• Recorded data:
╔══

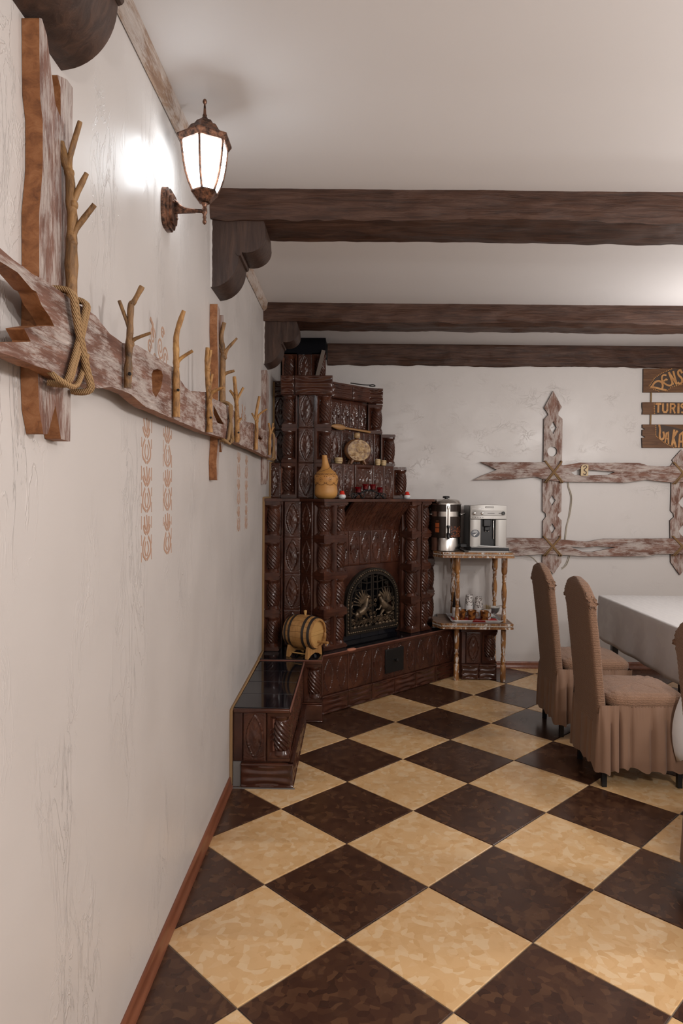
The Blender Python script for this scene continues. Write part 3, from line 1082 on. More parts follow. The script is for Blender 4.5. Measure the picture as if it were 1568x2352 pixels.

╚══
╔══

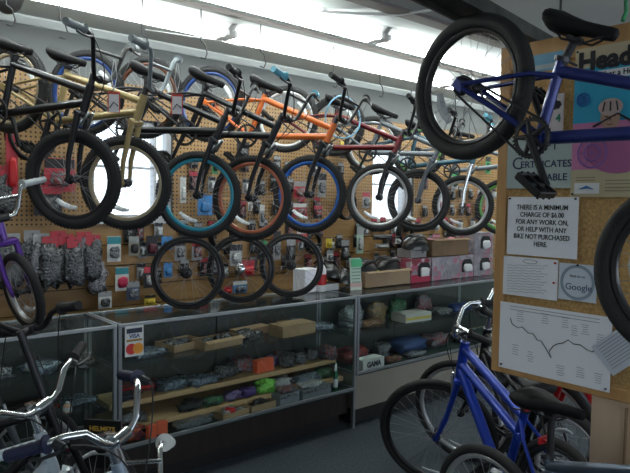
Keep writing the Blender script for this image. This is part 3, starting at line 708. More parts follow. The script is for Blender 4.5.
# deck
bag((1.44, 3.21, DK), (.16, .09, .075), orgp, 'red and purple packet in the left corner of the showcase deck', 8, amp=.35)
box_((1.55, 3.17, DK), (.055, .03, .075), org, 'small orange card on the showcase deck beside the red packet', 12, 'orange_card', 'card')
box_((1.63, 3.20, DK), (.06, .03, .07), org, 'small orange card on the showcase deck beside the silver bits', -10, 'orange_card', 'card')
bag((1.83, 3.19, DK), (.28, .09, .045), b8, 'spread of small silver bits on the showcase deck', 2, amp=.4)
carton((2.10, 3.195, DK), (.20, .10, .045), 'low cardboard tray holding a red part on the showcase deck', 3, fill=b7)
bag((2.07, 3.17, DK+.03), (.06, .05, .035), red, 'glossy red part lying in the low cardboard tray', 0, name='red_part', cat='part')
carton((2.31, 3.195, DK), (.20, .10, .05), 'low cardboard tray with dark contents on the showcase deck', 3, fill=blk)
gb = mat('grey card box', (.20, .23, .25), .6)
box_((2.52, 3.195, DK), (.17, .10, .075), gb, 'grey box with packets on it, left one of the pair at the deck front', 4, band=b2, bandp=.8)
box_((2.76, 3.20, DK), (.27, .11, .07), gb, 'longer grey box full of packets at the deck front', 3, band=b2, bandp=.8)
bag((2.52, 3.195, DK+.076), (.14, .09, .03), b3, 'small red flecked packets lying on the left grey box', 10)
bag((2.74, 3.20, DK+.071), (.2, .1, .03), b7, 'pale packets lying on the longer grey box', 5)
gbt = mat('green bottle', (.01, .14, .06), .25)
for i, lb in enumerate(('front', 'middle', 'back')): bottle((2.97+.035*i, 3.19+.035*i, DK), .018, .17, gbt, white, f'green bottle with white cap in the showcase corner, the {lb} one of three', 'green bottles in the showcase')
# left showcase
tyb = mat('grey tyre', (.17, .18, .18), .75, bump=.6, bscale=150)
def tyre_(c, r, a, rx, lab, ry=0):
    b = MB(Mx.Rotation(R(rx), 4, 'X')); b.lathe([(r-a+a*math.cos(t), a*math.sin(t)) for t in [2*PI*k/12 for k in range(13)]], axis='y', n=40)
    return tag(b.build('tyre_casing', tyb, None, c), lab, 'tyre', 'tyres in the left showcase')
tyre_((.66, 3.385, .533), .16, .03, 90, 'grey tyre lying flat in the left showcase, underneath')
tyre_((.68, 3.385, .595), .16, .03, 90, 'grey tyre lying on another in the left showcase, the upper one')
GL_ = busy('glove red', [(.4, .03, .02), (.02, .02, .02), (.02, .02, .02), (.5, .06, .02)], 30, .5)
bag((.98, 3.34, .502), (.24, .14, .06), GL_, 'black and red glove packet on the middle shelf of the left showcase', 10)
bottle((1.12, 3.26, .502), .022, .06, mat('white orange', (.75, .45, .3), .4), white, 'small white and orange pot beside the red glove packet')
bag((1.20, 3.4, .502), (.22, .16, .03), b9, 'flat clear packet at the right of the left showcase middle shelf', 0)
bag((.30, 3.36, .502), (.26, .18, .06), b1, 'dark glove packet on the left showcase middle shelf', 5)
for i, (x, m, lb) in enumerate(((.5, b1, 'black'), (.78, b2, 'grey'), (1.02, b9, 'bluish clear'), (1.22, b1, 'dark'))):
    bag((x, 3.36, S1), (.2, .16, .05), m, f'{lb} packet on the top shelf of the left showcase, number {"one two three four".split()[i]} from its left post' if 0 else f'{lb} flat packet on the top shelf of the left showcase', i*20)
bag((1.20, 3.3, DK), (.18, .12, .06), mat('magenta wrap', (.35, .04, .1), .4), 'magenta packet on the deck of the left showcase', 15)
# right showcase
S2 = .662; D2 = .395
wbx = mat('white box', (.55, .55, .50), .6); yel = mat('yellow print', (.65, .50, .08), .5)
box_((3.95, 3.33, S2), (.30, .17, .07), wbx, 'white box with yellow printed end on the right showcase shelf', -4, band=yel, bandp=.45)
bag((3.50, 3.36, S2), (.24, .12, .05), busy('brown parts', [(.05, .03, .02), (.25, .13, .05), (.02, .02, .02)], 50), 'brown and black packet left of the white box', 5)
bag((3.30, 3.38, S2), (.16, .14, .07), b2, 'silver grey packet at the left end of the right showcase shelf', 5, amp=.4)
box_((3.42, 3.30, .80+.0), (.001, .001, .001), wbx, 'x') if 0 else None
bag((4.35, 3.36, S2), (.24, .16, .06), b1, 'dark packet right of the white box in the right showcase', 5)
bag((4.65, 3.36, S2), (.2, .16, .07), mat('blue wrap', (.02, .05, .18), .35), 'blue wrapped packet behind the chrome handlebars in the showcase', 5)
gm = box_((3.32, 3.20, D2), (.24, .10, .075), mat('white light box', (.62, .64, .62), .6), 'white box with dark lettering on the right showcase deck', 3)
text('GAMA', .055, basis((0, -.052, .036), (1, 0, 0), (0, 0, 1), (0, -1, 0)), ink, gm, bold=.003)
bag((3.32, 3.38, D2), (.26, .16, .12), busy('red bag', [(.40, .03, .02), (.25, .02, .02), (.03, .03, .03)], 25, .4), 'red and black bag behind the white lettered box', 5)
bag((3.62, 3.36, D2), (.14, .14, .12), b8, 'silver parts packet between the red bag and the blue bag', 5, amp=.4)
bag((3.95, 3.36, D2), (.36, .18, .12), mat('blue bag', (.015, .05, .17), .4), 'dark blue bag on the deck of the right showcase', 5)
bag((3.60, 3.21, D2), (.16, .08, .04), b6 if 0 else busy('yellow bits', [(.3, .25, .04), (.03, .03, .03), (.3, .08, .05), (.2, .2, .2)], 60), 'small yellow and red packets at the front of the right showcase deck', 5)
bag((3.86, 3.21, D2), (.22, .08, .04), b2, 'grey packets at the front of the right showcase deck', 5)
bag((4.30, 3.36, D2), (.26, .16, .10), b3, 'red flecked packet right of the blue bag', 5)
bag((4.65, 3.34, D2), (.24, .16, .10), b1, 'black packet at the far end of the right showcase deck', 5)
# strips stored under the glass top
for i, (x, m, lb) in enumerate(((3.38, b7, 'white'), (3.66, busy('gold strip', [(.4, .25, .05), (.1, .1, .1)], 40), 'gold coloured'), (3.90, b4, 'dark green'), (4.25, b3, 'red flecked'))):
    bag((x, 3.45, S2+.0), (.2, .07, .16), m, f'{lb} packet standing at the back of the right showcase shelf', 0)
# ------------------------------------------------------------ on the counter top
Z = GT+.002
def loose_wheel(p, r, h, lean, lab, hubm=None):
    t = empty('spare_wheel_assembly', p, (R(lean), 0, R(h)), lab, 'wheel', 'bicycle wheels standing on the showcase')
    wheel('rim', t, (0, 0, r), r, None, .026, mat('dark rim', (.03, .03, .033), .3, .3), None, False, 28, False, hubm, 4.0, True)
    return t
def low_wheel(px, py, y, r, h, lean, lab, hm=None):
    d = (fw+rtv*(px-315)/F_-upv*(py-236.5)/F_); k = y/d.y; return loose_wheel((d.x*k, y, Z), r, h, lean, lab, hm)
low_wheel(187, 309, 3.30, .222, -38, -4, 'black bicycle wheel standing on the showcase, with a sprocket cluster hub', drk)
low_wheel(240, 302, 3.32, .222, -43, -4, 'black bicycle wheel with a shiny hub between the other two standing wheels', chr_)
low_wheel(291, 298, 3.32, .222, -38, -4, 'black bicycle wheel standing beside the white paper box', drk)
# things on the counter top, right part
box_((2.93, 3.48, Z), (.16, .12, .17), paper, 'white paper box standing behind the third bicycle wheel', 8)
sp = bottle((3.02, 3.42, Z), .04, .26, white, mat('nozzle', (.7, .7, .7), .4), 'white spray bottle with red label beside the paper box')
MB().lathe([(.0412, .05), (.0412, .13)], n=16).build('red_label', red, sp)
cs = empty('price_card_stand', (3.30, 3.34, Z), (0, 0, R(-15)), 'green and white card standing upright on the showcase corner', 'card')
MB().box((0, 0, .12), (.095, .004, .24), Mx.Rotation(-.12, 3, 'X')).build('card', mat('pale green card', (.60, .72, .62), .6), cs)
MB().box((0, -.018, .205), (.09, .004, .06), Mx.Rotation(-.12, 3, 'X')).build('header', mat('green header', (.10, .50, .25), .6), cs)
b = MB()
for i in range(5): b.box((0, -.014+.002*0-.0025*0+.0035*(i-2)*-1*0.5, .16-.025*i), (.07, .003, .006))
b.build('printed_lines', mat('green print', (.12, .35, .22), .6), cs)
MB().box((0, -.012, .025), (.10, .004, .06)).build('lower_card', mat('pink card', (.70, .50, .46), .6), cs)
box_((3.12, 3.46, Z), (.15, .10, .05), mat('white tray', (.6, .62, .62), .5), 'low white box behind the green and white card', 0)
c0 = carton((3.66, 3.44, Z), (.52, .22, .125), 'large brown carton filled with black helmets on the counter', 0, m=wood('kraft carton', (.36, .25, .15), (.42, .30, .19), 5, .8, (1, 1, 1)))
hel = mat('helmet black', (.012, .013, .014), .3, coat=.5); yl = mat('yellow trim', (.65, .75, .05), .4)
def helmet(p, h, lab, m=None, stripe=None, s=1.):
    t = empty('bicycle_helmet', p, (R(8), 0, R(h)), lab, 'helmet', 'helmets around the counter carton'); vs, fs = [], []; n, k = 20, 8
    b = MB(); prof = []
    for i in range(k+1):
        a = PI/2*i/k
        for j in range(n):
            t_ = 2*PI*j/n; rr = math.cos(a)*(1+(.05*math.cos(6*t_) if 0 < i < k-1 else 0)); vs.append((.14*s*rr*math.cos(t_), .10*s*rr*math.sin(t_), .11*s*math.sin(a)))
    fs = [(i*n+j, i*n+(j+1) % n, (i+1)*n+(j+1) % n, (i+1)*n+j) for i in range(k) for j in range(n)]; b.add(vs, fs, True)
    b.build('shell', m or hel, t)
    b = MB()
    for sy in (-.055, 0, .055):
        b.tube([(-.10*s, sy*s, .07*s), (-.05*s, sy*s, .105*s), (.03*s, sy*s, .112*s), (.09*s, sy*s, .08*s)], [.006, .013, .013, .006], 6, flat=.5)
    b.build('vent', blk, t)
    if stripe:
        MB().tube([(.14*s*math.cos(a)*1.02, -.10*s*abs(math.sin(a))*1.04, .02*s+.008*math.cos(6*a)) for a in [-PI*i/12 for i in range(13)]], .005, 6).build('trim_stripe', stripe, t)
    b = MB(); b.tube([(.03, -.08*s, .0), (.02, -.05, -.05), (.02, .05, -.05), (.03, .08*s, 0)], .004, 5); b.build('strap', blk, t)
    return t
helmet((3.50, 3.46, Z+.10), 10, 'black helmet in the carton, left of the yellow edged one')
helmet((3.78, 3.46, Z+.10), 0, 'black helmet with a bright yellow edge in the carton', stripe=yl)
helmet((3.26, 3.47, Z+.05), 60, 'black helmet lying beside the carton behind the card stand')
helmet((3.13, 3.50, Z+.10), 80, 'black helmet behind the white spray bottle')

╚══

• Task goal: Filter the records for lines holding the string "parts". Copy each one.

• Task response:
The Blender Python script for this scene continues. Write part 3, from line 1082 on. More parts follow. The script is for Blender 4.5. Measure the picture as if it were 1568x2352 pixels.
Keep writing the Blender script for this image. This is part 3, starting at line 708. More parts follow. The script is for Blender 4.5.
bag((3.50, 3.36, S2), (.24, .12, .05), busy('brown parts', [(.05, .03, .02), (.25, .13, .05), (.02, .02, .02)], 50), 'brown and black packet left of the white box', 5)
bag((3.62, 3.36, D2), (.14, .14, .12), b8, 'silver parts packet between the red bag and the blue bag', 5, amp=.4)